2008 Joint Meeting of The Geological Society of America, Soil Science Society of America, American Society of Agronomy, Crop Science Society of America, Gulf Coast Association of Geological Societies with the Gulf Coast Section of SEPM

Paper No. 9
Presentation Time: 3:45 PM

Building a Better Background Data Set: The Importance of Considering Geochemistry

THORBJORNSEN, Karen, Shaw Environmental, Inc, 312 Directors Drive, Knoxville, TN 37923 and MYERS, Jonathan, Shaw Environmental, Inc, 2440 Louisiana Blvd. NE, Suite 300, Albuquerque, NM 87110, karen.thorbjornsen@shawgrp.com

Background metals data are routinely collected during environmental investigations to determine the nature and extent of contamination, support risk assessments, identify natural exceedances of regulatory limits, define remediation goals, and confirm the success of remediation efforts.

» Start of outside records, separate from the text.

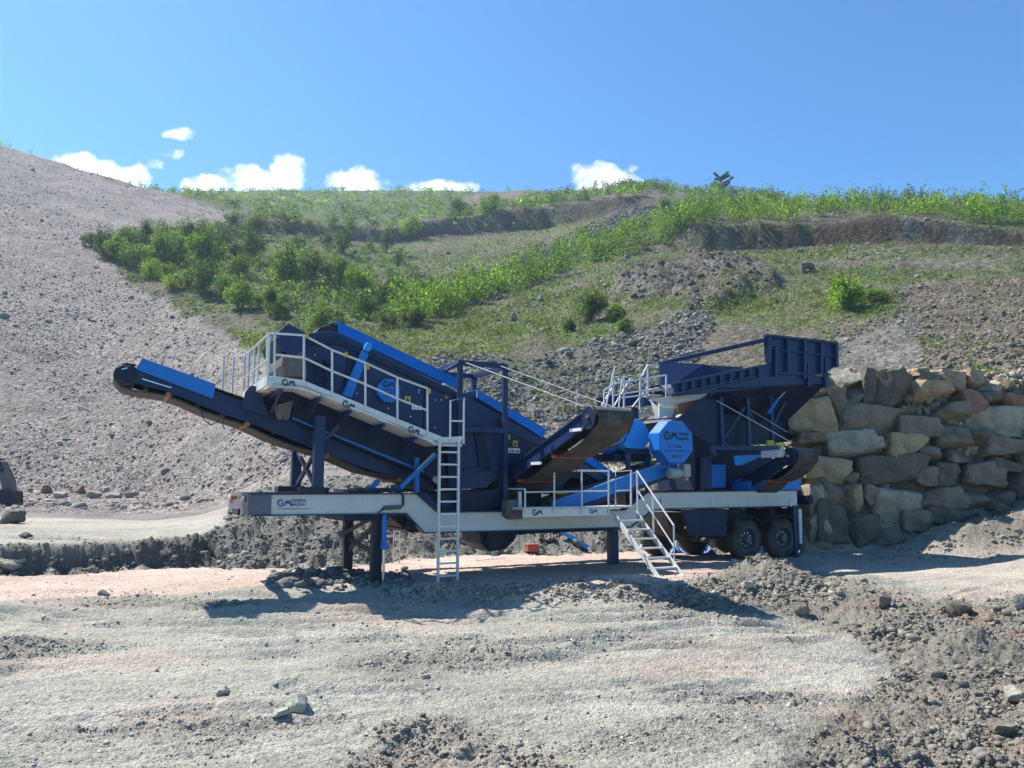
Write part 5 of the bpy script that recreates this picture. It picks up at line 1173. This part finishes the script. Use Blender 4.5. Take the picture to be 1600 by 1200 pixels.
def crowd(mask, n, wr, hr, leaves, leaf, cols_, lobes=5, name='', label='', cat='', zoff=0.):
    P_, _, _ = sample(mask, n); T_ = []
    protos = [clump(rv, leaves, 1, 1, leaf, cols_[k % len(cols_)], lobes) for k in range(len(cols_)*3)]
    for p in P_:
        v, f, c = protos[rv.randint(len(protos))]; w = rv.uniform(*wr); h = rv.uniform(*hr); a = rv.uniform(0, 6.28)
        ca, sa = math.cos(a)*w, math.sin(a)*w
        x = v[:, 0]*ca-v[:, 1]*sa+p[0]; y = v[:, 0]*sa+v[:, 1]*ca+p[1]; z = v[:, 2]*h+p[2]+zoff
        T_.append((np.stack([x, y, z], 1), f, c*math.exp(rv.normal(0, .18))))
    return merge(name, T_, label, cat)
KX, KY = PX, PY
def pm(poly_): return pip(KX, KY, np.array(poly_, float)).astype(float)
band = pm([(590,482),(650,470),(705,472),(760,446),(850,412),(900,388),(980,362),(1060,330),(1130,322),(1240,324),(1400,322),(1440,322),(1600,326),(1700,330),(1700,358),(1600,356),(1500,349),(1440,339),(1300,340),(1180,351),(1090,370),(1000,400),(870,440),(760,476),(700,498),(620,512)])*(GY > 60)
crowd(band*np.clip(fbm(GX*.12, GY*.12, 3, 301)*2+.9, .35, 1), 1400, (2.0, 3.4), (1.3, 4.6), 120, .06, [BRI, GRN, BRI, YEL], 7, 'sapling_thicket', 'bright green band of young saplings running up the gully and along the upper terrace', 'thicket')
farm = ((GY > 172) & (GY < 262)).astype(float)*(1-MK['baretop'])*(1-MK['cut2'])*(1-MK['scree'])
crowd(farm, 3600, (1.6, 3.2), (1.3, 2.4), 40, .10, [GRN, OLV, PLG, BRI], 5, 'far_scrub', 'dense low green scrub covering the far rounded hill', 'scrub')
ter = pm([(690,338),(770,322),(860,312),(960,298),(1030,292),(1030,303),(950,310),(860,324),(760,338),(700,348)])+pm([(395,340),(480,346),(600,360),(690,352),(690,362),(600,370),(480,356),(395,352)])+pm([(930,296),(1000,284),(1100,296),(1230,310),(1230,318),(1100,310),(1000,304)])
crowd(ter*(GY > 120), 420, (2.2, 4.2), (2.0, 4.0), 110, .065, [GRN, DKG, OLV, BRI], 6, 'terrace_scrub', 'green bushes fringing the lips of the upper terraces', 'scrub')
hillm = hill*(1-MK['scree'])*(GY < 172)*(1-MK['cut'])*(1-MK['cut2'])*(1-.85*MK['talus1'])*(1-.85*MK['talus2'])*(1-.8*MK['soil'])*(1-MK['outcrop']*.8)
crowd(hillm*np.clip(gveg-.25, .02, 1), 1700, (.5, 1.3), (.25, .8), 30, .11, [GRN, OLV, PLG, DKG], 4, 'low_scrub', 'low patchy weeds and heath on the green slopes', 'scrub')
gul = pm([(150,372),(250,362),(395,348),(480,352),(600,378),(640,400),(660,460),(600,512),(520,505),(440,480),(380,440),(300,420),(200,405)])*(GY > 55)
crowd(gul, 560, (1.4, 3.6), (1.0, 2.7), 110, .07, [GRN, OLV, DKG, PLG], 5, 'gully_undergrowth', 'mixed low undergrowth filling the gully between the larger bushes', 'undergrowth')
# grass blades
Pg, _, _ = sample(hillm*np.clip(gveg, .08, 1)+MK['sliver']*2+lawn*2, 75000); n = len(Pg)
wd = rv.uniform(.03, .09, n)*np.clip(Pg[:, 1]/60, .7, 2); hh = rv.uniform(.08, .26, n)*np.clip(Pg[:, 1]/70, .7, 1.6); a = rv.uniform(0, 6.28, n); lean = rv.normal(0, .1, (n, 2))
dx = np.cos(a)*wd; dy = np.sin(a)*wd
V3 = np.stack([Pg-np.stack([dx, dy, 0*dx+.03], 1), Pg+np.stack([dx, dy, 0*dx-.03], 1), Pg+np.stack([lean[:, 0], lean[:, 1], hh], 1)], 1).reshape(-1, 3)
cg = np.array((.13, .165, .055))[None]*np.exp(rv.normal(0, .3, n))[:, None]; dry = rv.uniform(0, 1, n) < .3; cg[dry] = np.array((.22, .19, .11))*np.exp(rv.normal(0, .2, (int(dry.sum()), 1)))
tag(link('grass', npmesh('grass', V3, np.arange(3*n).reshape(-1, 3), np.repeat(cg, 3, axis=0)), None, M_leaf), 'short spring grass tufts on the hillside', 'grass', None, 'stuff')

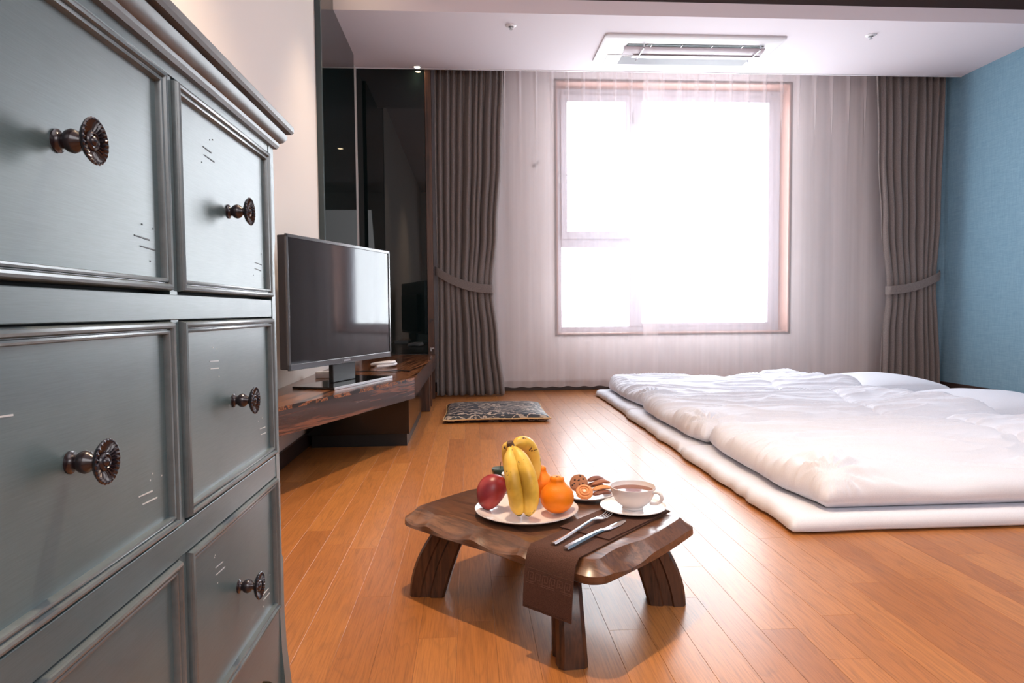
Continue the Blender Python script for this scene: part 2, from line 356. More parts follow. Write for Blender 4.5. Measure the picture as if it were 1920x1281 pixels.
# floor planks: the nearest in view are parts, the others one joined part
PW = 0.0825; meshes = {}
def plank_mesh(ln):
    if ln in meshes: return meshes[ln]
    w, l, c = PW / 2 - 0.00015, ln / 2 - 0.00015, 0.0004
    me = D.meshes.new('plank')
    v = [(-w, -l, -0.012), (w, -l, -0.012), (w, l, -0.012), (-w, l, -0.012), (-w, -l, -c), (w, -l, -c), (w, l, -c), (-w, l, -c), (-w + c, -l + c, 0), (w - c, -l + c, 0), (w - c, l - c, 0), (-w + c, l - c, 0)]
    f = [(0, 1, 5, 4), (1, 2, 6, 5), (2, 3, 7, 6), (3, 0, 4, 7), (4, 5, 9, 8), (5, 6, 10, 9), (6, 7, 11, 10), (7, 4, 8, 11), (8, 9, 10, 11)]
    me.from_pydata(v, [], f); me.update(); me.materials.append(FLOOR_O); meshes[ln] = me; return me
cands = []
row = 0; x = XL + PW / 2
while x < XR:
    y = YF - random.uniform(0, 1.1)
    while y < YB:
        ln = random.choice((0.75, 0.9, 1.1, 1.1, 1.1)); y1 = y + ln
        ya, yb = y, y1
        y = y1
        if yb < YF + 0.05: continue
        cy = (ya + yb) / 2
        vis = yb > 1.15 and ya < 5.6 and x < 0.86 * min(yb, 5.6) + 0.15 and x > -0.32 * yb - 0.15 - 0.1 and not (x > 1.15 and ya > 1.95) and not (x < -0.4 and yb < 1.2)
        cands.append((not vis, max(cy, 0), x, cy, ln))
    x += PW
cands.sort()
far = MB()
for i, (nv, _, x, cy, ln) in enumerate(cands):
    if i < 300 and not nv:
        o = D.objects.new('plank', plank_mesh(ln)); COL.objects.link(o); o.location = (x, cy, 0); o.parent = floor
    else:
        w, l, c = PW / 2 - 0.00015, ln / 2 - 0.00015, 0.0004
        far.add([(x - w, cy - l, -c), (x + w, cy - l, -c), (x + w, cy + l, -c), (x - w, cy + l, -c), (x - w + c, cy - l + c, 0), (x + w - c, cy - l + c, 0), (x + w - c, cy + l - c, 0), (x - w + c, cy + l - c, 0)],
                [(0, 1, 5, 4), (1, 2, 6, 5), (2, 3, 7, 6), (3, 0, 4, 7), (4, 5, 6, 7)])
fo = obj('plank_field', far, FLOOR_I, floor); fo['kind'] = 'stuff'

# ------------------------------------------------------------------ window
win = struct('window_1', MB().box(WX0, WX1, 5.98, 6.0, WZ0, WZ0 + 0.03), PVC)
YW = 5.90
def wpart(n, mb, m=PVC, **kw): return obj(n, mb, m, win, **kw)
ln = MB(); t = 0.012
ln.box(WX0 - 0.002, WX0 + t, YB - 0.012, 5.99, WZ0, WZ1); ln.box(WX1 - t, WX1 + 0.002, YB - 0.012, 5.99, WZ0, WZ1)
ln.box(WX0 + t, WX1 - t, YB - 0.012, 5.99, WZ1 - t, WZ1 + 0.002); ln.box(WX0 + t, WX1 - t, YB - 0.012, 5.99, WZ0 - 0.002, WZ0 + t)
wpart('window_lining', ln, LINING)
cs = MB(); e = 0.014
cs.box(WX0 - e, WX0, YB - 0.016, YB - 0.001, WZ0 - e, WZ1 + e); cs.box(WX1, WX1 + e, YB - 0.016, YB - 0.001, WZ0 - e, WZ1 + e)
cs.box(WX0, WX1, YB - 0.016, YB - 0.001, WZ1, WZ1 + e); cs.box(WX0, WX1, YB - 0.016, YB - 0.001, WZ0 - e, WZ0)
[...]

Statistical techniques are commonly used to characterize background distributions of individual elements. Most U.S. regulatory background guidance documents overlook the geochemical mechanisms controlling metals concentrations in soil, sediment, groundwater, and surface water. Geochemical evaluation, which considers these mechanisms, is a powerful addition to background investigations and greatly increases the utility of background data sets.

Geochemical evaluations of metals in soil are based on known associations between trace elements and major soil-forming minerals. These are manifested as positive correlations between trace versus major element concentrations. Uncontaminated samples exhibit consistent elemental ratios on correlation plots, whereas contaminated samples are identified by anomalously high elemental ratios. These relationships are used to distinguish between contamination versus naturally high background concentrations, and to identify processes controlling element concentrations. Specific applications include the examination of statistical outliers to determine if they represent contamination. Common assumptions during background studies are that soils from different locations, soil map units, or depths cannot be combined for purposes of characterizing background distributions. The validity of combining these subgroups can be tested through evaluation of selected elemental ratios. Important natural processes can also be identified, e.g. caliche formation in soil. In addition, geochemical evaluations can be applied after statistical site-to-background comparison tests have been performed, to minimize false-positive error rates.

Observations and data culled from dozens of background studies across the U.S. are presented. They reveal that while absolute element concentrations may vary depending on soil type, depth, etc., elemental ratios are often similar on a regional or larger scale.